From Cuba to Canada to the World stage in Mississauga

By Frank Christie

For Papito Wilson, the 2023 World Rowing Indoor Championships couldn’t come at a better time, so he can once again prove himself against the best Para athletes in the world.

Wilson, who moved to Canada from his native Cuba in the early 2000’s, is no stranger to competing on the world stage. He is a Paralympian in rowing and has competed at the international level in several sports. He lives and trains in Toronto and like many rowing enthusiasts in the area, can’t wait to compete close to home, while also welcoming the world to Mississauga.

“I’ve competed in indoor rowing in Mississauga before and I really liked it,” said Wilson. “It’s exciting to have my kids and my friends there to watch me compete and it’s going to be a great event. I want to show everyone from other countries how great Canada is. I can’t wait for this event, I’m so excited.”

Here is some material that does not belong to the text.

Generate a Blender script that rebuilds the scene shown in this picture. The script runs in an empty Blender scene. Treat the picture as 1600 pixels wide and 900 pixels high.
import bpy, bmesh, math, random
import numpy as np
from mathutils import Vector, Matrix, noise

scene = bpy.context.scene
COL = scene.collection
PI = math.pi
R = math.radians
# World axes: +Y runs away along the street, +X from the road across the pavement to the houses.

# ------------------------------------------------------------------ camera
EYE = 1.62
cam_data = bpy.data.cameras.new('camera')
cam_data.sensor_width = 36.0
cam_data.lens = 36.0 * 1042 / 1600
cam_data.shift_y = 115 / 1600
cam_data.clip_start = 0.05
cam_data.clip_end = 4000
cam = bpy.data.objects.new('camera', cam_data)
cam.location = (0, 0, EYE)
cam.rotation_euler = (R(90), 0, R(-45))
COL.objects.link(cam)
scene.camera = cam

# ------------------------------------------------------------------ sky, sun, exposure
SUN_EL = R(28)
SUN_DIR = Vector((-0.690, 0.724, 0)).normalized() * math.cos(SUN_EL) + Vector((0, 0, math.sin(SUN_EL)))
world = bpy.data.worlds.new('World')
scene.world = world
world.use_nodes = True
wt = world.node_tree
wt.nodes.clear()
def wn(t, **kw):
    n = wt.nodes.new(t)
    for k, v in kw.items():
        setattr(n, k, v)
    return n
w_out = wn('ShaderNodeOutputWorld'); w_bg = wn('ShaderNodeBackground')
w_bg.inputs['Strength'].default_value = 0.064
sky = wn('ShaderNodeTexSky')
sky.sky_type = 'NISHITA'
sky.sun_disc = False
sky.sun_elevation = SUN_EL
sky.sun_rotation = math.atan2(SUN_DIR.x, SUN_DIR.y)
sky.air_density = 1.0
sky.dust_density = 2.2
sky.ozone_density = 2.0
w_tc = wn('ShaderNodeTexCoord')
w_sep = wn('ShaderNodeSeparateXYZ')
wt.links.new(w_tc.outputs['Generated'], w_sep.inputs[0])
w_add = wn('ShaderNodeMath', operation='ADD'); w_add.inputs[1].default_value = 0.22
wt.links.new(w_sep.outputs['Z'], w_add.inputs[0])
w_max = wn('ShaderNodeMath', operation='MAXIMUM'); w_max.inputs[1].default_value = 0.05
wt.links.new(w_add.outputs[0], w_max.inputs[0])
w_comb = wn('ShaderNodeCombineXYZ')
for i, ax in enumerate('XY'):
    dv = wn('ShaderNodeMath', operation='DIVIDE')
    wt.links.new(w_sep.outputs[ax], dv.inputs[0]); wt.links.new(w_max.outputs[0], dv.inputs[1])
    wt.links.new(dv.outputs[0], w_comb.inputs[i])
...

“This past summer, I wasn’t feeling good,” said Wilson explaining his recent return to rowing. “I was feeling a little depressed. I reached out to my old coach Rebecca, and she said you know what Papito, just come row. It’s not about how you finish, just come to enjoy it. I got out there and felt like I had never stopped rowing. It took a little to remember the technique and commands, but it felt great to be back.”

Wilson’s enthusiasm for indoor rowing and sport in general is contagious. Quick with a smile and a kind word for his coaches and training partners, he’s feeling much better these days as he reflects on an athletic career that has seen him travel the world and test himself in a wide variety of sports. He lost his leg in an industrial accident at the age of 20 and was a member of the Cuban national team for wheelchair basketball before moving to Canada in 2001. After he arrived, he was unexpectedly introduced to rowing and soon discovered a passion for the sport.

“When I came to Canada, I was hungry for sport,” said Wilson. “I said to myself I want to make the national team for Canada no matter what sport. I tried wheelchair basketball because of my background, but it was hard because of the language barrier. I went to the practices, but it didn’t really work out. A good friend of mine talked to me about the rowing program. I went to try it out and I realized how difficult rowing was. There’s no easy sport in life. I pushed hard though it and figured out this is my opportunity. Rowing gave me a lot of discipline and all the hard work I put in was worth it.”

Wilson picked up the sport quickly and just one year after rowing his first stroke teamed with mixed doubles partner Caitlin Renneson to win a bronze medal at the 2007 World Rowing Championships. One year later he was competing at the 2008 Beijing Paralympics, an experience he has a hard time describing.

“To be honest, I still don’t have any words,” said Wilson. “It’s hard for me to describe the feeling of being at the Paralympics with the top athletes from around the world. It was beyond good. Just amazing.”

After reaching the pinnacle of rowing in Beijing, Wilson stepped away from the sport and found success in several others. He competed at a world championship in canoeing, set the Canadian records in shotput and discus for his classification (which he still holds), and took up wheelchair tennis and sitting volleyball. He’s also planning on getting back into wheelchair basketball and taking another crack at the national team, but those plans are currently on hold while he pursues indoor rowing.

Wilson rowed at the Argonaut Rowing Club in Toronto this summer with Coach Rebecca Orr and a group of Para rowers. He’s not the only Para rower excited about the 2023 World Rowing Indoor Championships, as Orr can attest.

“A few weeks ago, I mentioned the World Rowing Indoor Championships to the Para-rowing group at Argos and their eyes lit up,” said Orr. “They were all very interested in it and wanted to hear more about it. I think it’s going to be a great opportunity for Para athletes from around the world to showcase their skills on the erg and compete against each other. Whether they are going for personal bests or trying to compete for a medal, it’s going to be a great event.”

WRICH 2023 will feature PR1, PR2, and PR3 categories, which will be offered in-person and virtually, for nationally or internationally classified athletes. Asked what he enjoys most about indoor rowing, Wilson elaborates on two things: the planning and the intensity.

“For both on-water and indoor rowing, you need to have a race plan,” said Wilson. “You need to know how you’re going to execute the race. What you’re going to do for the first 500m, second 500m, and how you’re going to finish. That’s what I like the most, preparing and executing. Also, the intensity. You finish with nothing left in your tank. It’s a great feeling.”

With just over three months left before the 2023 WRICH, there’s time to train, plan, and be ready to execute the race, no matter what personal goals an athlete has set. Wilson is looking forward to participating with the top Olympians and Paralympians as well as more recreational athletes. Like he always does, Wilson has the drive to compete and high hopes when he participates on his home soil in February.

“Whatever I do, I’m going to do it to the best of my best ability. I respect everyone who competes,” said Wilson with a smile. “But you know what, I’m not just going to be OK with my personal best, I want to earn it. I want a medal.”